Hay un oficio llamado Alfarero,
tan antiguo como podamos imaginar, y que a día de hoy solo quedan unos cuantos,
más por vocación, que por ganarse la vida con ese ilustre y bello trabajo.
Artistas del barro, que solo con
sus manos componían, desde los más elementales utensilios del hogar, hasta la más
sofisticada obra que les pidiesen, su caudal de imaginación no tenia límites.
Los tiempos modernos se los
tragaron al igual que otros muchos oficios, siempre he considerado que no hay
que ir en contra del progreso, algo intrínsecamente ligado al ser humano, pero
no sé si por nostalgia, o por esos años que quedaron atrás, y que ya no
volverán, los echo de menos.
No había pueblo que se preciase
que no tuviese sus Alfareros, y el mío no era una excepción, los había, pero yo
tenía uno especial, mi tío Roque. Como no recordar los momentos tan felices que
pasé junto con su hijo, mi primo Jesús viéndole en su trabajo.
Las tardes que podíamos ir a la Alfarería
donde trabajaba son recuerdos imborrables, ¿hay algo que haga mas feliz a un
niño que dejarlo retozar sobre el barro libremente?, a pesar de los mas que
seguros pescozones que teníamos asegurados de nuestras madres, no nos importaba,
mi tío, con su sonrisa y los ojos, nos
alentaba a seguir jugando, era un hombre parco de palabras, pero ahora me doy
cuenta que sabia perfectamente lo que nos hacia felices, y nos dejaba jugar
tranquilamente, entre lo que en el pueblo denominábamos “Greda” a la Arcilla.
Aquel fantástico hombre, al que
nadie parecía darle mucho merito, sentado en su puesto de trabajo se
transformaba, era capaz de modelar con sus manos cualquier trozo de arcilla en
bellos recipientes.
Me quedaba embelesado viendo como
por arte de magia de una porción de barro surgían, bien una taza, una hucha o
cualquier objeto que se propusiese, y al mismo tiempo me llamaba enormemente la
atención que, mientras estas composiciones hacia, no dejaba de darle a la rueda
del torno con los pies sin perder la concentración.
Como queda dicho anteriormente,
el progreso hizo que apareciesen los utensilios de porcelana, y la “Loza” se
vino abajo como un castillo de naipes, y el viento de la desesperación hizo su
aparición en tantas casas dedicadas a estos oficios.
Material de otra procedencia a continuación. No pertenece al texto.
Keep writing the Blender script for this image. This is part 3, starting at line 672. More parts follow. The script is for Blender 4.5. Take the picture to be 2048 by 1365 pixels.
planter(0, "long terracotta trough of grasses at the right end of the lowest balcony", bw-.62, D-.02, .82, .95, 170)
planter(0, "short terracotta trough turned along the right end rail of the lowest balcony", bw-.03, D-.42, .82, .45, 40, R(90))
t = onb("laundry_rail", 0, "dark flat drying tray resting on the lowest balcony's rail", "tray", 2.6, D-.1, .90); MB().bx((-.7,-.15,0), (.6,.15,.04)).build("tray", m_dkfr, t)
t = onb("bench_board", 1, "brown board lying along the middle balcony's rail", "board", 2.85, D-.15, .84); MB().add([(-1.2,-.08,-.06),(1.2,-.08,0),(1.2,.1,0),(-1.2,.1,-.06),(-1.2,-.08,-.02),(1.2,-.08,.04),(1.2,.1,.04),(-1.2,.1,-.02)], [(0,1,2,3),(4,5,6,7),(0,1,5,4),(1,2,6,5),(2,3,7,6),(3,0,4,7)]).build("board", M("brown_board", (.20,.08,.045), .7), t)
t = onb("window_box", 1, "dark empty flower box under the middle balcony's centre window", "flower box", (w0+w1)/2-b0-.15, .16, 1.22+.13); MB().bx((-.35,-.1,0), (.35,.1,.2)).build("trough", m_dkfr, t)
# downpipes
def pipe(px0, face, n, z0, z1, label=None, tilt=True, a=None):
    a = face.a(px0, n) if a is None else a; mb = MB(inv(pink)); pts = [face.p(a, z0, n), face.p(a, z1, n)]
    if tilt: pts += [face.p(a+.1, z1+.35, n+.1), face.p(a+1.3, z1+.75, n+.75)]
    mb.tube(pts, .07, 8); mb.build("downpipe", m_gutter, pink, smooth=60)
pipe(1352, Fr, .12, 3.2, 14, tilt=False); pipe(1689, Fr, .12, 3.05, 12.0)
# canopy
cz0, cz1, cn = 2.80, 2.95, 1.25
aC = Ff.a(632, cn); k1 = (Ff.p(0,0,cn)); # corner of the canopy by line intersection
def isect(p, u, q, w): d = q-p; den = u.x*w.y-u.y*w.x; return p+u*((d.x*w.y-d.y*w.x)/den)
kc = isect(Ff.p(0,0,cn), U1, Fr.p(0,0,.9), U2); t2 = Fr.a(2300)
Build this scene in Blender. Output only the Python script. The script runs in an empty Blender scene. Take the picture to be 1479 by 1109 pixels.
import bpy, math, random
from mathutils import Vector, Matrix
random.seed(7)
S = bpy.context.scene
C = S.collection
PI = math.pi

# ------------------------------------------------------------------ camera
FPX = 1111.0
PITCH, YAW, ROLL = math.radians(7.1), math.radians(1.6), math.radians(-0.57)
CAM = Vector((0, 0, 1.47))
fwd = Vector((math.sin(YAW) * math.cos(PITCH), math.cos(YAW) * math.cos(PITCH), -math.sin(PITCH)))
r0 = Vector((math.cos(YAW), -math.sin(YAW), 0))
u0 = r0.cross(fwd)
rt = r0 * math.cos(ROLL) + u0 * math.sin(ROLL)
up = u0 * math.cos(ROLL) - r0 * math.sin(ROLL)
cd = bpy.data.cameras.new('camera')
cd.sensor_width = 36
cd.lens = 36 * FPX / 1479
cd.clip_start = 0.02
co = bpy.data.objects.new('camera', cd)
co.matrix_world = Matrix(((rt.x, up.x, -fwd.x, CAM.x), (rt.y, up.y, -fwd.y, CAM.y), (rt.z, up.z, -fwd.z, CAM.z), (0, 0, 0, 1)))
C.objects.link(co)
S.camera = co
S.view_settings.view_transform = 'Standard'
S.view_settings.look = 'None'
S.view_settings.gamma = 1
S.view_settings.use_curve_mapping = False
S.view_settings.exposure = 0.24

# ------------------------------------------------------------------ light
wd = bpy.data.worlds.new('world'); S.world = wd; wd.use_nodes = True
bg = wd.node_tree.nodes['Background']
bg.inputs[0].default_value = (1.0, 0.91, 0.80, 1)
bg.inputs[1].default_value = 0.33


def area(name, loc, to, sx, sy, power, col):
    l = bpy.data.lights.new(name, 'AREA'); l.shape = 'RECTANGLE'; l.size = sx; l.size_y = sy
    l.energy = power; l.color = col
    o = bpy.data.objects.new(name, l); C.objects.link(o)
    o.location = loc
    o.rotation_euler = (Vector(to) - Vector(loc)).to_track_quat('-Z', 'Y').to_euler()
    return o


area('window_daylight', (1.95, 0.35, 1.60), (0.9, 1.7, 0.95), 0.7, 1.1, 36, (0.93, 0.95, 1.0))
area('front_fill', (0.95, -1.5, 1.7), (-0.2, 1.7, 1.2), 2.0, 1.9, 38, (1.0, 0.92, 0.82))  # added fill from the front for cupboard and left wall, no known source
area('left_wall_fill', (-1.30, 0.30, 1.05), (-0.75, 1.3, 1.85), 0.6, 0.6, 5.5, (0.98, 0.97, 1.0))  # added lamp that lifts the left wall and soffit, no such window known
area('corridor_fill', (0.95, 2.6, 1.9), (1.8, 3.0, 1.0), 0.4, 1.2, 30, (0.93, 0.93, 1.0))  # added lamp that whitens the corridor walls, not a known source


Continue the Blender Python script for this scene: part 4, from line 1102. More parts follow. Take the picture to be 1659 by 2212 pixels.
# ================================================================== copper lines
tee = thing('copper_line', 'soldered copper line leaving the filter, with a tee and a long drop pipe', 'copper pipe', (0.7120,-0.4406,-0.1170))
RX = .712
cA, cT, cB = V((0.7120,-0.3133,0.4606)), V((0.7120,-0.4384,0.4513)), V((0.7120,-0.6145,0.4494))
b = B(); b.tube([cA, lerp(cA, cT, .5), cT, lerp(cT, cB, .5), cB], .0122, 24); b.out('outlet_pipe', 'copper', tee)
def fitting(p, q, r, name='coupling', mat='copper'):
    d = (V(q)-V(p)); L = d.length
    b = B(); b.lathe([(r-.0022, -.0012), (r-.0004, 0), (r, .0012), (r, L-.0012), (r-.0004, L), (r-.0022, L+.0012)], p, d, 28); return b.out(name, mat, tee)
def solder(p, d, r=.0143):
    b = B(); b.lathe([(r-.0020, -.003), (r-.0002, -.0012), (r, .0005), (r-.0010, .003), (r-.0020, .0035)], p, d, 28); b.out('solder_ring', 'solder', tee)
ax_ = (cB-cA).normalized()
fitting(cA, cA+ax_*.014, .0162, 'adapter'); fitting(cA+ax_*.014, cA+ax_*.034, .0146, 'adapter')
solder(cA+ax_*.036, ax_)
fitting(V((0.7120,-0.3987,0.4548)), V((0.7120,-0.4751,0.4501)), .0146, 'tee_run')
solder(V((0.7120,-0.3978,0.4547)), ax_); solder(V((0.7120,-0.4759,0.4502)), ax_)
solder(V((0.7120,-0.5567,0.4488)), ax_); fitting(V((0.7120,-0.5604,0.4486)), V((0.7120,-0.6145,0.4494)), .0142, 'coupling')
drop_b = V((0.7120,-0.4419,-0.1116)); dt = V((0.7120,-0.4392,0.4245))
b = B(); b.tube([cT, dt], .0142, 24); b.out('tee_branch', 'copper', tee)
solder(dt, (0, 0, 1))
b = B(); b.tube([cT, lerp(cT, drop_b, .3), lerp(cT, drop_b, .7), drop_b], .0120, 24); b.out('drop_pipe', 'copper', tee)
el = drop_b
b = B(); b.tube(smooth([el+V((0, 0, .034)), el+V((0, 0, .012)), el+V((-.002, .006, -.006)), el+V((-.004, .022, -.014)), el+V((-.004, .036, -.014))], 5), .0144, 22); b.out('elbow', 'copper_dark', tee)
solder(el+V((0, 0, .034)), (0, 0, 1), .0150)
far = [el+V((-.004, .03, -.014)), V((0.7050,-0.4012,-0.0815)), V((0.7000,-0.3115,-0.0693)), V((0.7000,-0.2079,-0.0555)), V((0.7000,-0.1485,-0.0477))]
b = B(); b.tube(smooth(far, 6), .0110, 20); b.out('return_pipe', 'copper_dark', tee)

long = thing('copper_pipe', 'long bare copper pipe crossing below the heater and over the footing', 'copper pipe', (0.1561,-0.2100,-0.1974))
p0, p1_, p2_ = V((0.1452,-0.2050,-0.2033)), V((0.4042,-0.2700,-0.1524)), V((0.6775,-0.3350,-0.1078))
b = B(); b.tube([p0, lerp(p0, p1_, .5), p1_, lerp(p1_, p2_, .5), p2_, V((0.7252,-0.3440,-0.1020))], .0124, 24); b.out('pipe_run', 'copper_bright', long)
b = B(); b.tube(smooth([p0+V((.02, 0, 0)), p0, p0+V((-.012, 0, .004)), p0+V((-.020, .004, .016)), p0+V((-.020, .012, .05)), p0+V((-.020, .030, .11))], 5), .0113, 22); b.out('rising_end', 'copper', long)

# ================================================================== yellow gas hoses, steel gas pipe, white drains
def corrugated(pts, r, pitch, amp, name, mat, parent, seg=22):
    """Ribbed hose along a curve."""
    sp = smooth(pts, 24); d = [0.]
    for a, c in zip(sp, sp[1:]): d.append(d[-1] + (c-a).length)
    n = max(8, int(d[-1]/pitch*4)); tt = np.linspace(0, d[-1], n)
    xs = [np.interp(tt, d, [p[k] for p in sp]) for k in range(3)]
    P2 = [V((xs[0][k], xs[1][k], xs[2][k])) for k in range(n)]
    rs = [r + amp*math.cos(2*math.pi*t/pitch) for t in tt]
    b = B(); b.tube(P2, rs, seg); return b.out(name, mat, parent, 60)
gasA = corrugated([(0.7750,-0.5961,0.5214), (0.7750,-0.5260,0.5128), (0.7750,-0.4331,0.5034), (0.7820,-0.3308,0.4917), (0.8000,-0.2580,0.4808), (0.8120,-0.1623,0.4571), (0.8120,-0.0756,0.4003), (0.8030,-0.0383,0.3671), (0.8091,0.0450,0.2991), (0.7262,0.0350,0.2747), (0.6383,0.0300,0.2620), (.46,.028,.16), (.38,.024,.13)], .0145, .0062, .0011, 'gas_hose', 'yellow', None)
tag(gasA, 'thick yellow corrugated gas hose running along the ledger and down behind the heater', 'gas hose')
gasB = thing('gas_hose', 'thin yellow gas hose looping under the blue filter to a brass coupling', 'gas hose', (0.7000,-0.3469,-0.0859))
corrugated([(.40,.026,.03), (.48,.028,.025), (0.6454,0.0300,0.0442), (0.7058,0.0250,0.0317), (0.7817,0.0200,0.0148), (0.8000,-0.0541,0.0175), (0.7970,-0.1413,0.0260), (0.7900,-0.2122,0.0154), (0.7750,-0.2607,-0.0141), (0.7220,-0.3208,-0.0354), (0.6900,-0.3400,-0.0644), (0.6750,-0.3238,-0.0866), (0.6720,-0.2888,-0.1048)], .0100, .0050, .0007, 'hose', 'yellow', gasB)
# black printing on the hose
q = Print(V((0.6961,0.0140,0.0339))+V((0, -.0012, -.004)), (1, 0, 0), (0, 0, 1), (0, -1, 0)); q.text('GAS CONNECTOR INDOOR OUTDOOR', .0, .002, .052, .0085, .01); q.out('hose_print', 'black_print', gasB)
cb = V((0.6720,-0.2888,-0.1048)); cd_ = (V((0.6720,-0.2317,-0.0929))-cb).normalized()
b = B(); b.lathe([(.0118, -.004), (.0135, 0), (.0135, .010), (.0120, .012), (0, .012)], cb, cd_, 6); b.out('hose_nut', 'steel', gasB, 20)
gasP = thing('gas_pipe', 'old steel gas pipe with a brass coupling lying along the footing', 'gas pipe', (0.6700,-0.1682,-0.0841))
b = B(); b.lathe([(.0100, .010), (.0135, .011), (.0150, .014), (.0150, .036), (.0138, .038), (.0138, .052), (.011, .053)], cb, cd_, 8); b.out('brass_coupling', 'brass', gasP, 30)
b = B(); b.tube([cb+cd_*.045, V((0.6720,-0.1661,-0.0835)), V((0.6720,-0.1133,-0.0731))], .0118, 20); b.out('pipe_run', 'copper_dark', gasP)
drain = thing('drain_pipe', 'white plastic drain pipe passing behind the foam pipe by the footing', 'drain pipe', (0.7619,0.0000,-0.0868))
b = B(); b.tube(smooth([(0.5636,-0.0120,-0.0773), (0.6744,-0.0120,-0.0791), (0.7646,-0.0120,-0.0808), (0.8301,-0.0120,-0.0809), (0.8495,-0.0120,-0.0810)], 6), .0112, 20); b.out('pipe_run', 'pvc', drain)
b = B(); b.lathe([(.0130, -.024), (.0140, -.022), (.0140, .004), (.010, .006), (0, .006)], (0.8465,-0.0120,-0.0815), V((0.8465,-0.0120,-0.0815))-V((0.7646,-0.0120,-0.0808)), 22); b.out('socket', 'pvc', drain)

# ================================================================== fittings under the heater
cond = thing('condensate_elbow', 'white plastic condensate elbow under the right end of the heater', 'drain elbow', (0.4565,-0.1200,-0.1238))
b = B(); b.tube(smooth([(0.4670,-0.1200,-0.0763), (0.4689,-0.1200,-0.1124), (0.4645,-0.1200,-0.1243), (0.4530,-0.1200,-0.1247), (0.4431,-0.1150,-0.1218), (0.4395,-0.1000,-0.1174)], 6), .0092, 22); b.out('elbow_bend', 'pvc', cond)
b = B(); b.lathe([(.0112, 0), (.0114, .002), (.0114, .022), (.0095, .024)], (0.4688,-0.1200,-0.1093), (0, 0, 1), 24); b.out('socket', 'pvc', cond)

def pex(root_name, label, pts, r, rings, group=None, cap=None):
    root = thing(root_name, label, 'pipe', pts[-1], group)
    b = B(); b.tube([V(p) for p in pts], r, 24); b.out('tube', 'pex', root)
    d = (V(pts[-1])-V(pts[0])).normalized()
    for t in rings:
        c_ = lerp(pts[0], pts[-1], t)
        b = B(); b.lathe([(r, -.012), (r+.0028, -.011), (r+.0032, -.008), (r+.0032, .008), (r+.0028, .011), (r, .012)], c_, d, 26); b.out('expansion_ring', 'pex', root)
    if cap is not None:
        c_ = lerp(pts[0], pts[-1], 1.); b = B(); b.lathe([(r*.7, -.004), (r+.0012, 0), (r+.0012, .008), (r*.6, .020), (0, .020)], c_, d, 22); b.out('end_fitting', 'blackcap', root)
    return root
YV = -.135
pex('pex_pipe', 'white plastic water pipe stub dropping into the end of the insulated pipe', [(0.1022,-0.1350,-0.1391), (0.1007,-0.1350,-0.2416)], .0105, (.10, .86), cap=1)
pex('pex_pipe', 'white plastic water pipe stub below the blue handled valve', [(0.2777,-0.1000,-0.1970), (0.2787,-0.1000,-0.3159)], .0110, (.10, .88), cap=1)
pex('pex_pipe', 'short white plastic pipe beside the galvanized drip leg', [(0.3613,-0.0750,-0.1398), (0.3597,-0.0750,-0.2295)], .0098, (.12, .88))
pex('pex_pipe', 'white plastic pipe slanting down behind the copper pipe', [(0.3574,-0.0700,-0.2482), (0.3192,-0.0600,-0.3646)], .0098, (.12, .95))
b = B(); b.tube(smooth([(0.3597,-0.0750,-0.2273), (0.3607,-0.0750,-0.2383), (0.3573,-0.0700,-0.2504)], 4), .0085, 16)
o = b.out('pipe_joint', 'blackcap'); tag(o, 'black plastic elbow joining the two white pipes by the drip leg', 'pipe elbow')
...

No quedaba mas remedio que
emigrar, y así lo hizo mi tío con su mujer e hijo, se trasladaron a Madrid. Allí
trabajó en todo lo que pudo durante años, y cuando la desgracia asomó una vez
mas a su puerta por el fallecimiento de su mujer en un fatal accidente, aguanto
poco en un Madrid que para el –aunque no lo dijese- le venia grande y se sentía
solo y desamparado, ante tal coyuntura, decidió volver a su pueblo natal, Santa
Cruz de Mudela, y en la casa que tenían allí, vivió sus últimos días.
Tardes festivas las que pasamos
en nuestra niñez, y que ahora, con el tiempo, sabemos valorar en toda su
dimensión.
Vayan estas palabras como
homenaje a un Alfarero, que para mi suerte, era mi tío Roque.